I deleted a few pages on my website. On now, in GSC, I have many 404 errors (check the pic), thus explains also why I’m not registered in SERP at all.
I set up almost 30x 301 redirects to the current main pages, but not already taken into account by GSC.
But I don’t know it has been the right solution.
Redirects should not result in 404 errors. A 404 means Google asked for the page but didn’t get anything.
If the page is deleted, that’s actually a reasonable response. If the page is not deleted, but merely moved (or there’s content substantially similar to the deleted content), then a 301 is appropriate.
If you go to the URLs listed in your examples, do you get a 404 error, or do you get correctly redirected? If you’re getting a 404, perhaps your redirects file has an error. Please post it here (formatted with the </> button) and we can help troubleshoot it. If you get redirected correctly, then you might suspect that Google found the 404 and hasn’t yet revisited. (Compare the dates listed to when you added the 301.) You can tell Google the situation is resolved and to validated the fix, and it’ll come back and crawl those pages again (discovering the 301). That can take a week, so don’t be surprised if nothing changes immediately.
I checked a couple of the links above, and they redirected to either the home page or alterative page. Remember to clear your browser cache when implementing redirects.
Besides what @Cathy_Sarisky mentioned, you could use redirects (not the best idea for Google Search at least), recreate the missing page/post so there is no 404, but you’ll stick to the original URL.
Anyways, Google Search Console takes several days to “update” and “reconcile” its crawled data for your website.
The best you can do is to provide directly your sitemap and also request deletion for the outdated URL.
I agree with Cathy. If a page is gone, it’s gone. Google doesn’t penalize you for it. But I wouldn’t redirect everything to one of three pages. That’s telling Google that your website only has three things to say. That’s duplicate content. It dilutes your SEO rankings. Google has to decide which of the many pages to rank highest. If an existing page has similar content to a missing page, then you should redirect to it. If not, don’t redirect it. Google will figure out that your website now has fewer pages, notice the 404, stop indexing the missing page, and probably rank your remaining pages higher.
The only broken link I found manually is your home page. You should put some content at www.jeremyvincent.be/ not just at jeremyvincent.be/blog/ - you don’t want a 404 when someone clicks on your orange logo. I don’t find any broken links using Free Broken Link Checker - Dead Link Checking Tool by Ahrefs. It looks like something is appending jeremyvincent.be/contact to the end of your URLs.

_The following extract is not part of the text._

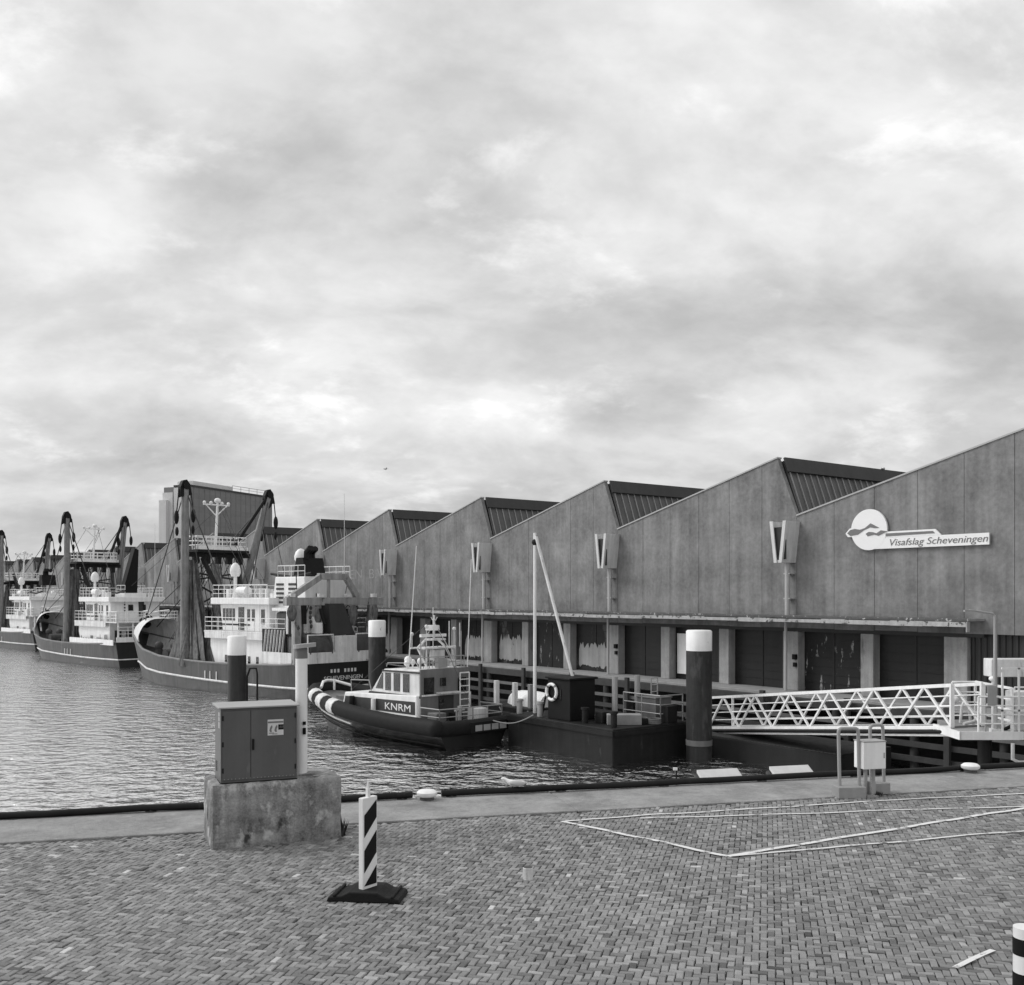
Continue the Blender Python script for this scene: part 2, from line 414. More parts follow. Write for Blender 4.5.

That’s not normal. Google’s John Mueller said in 2013, “404 errors on invalid URLs do not harm your site’s indexing or ranking in any way. It doesn’t matter if there are 100 or 10 million, they won’t harm your site’s ranking.”
It looks like you created a link on each of those pages that was supposed to link to https://jeremyvincent.be/contact but instead said jeremyvincent.be/contact (no https), which caused Ghost to stick what it thought was part of a URL fragment onto the existing page URL. You can fix this by finding that link (presumably on the analyse-semantique-article-seo page) and editing it for correctness.
For example, this button is broken - that caused both 404 pages in your screenshot, because Google tried to follow your incorrect link:
Links and buttons need full URLs including https, or valid paths (without the domain name).
I see that you’ve moved this content from /blog/ to /. That’s going to break existing links in your posts, so if you plan to keep it that way, you’re going to need to write a redirect rule. (Or better yet, don’t move existing content whenever possible!)
I just looked at the link, and figured out what you’d intended. No super secret.
The 301 goes into effect as soon as you load the redirects.yaml. The question you meant to ask is probably “how long will it take Google to notice I now have a redirect?” You can speed that up by telling Google to “validate fix” on the 404 link, or requesting re-indexing on the page with the wrong link (once you’ve fixed it). But even then, the answer is probably ‘several days’.
Thanks for the reply Cathy, I appreciate your commitment
The thing is I already mentioned all the redirects in yaml file, but still the 404 appearing in GSC.
Does it go away at some point ?
To put some context, if I select “known pages” (i supposed in english), I have 59 non index pages, which is huge comparing to what I published (13 pages).
I’m sorry… I’m not sure what’s meant by ‘sent pages’ - it may be a mistranslation?
Ahha. That’s ‘all submitted pages’, which means pages that you have a sitemap or have directly submitted. (I think - might need to confirm with documentation.)
So it’s consistent that the unsubmitted pages are where the 404s are. I’d look at the specific urls giving a 404 - inspecting each one will show you what page the link is coming from, and perhaps give you a hint if you have an error in one of your links, like the one I pointed out earlier.
If a page is truly gone and /should/ give a 404, and you don’t currently link to it incorrectly, then no action is needed.
Your link goes to a page that shows four pages with the wrong canonical chosen. That public preview link doesn’t show anything related to 404s, and the details are not clickable. I can’t help based on that, sorry!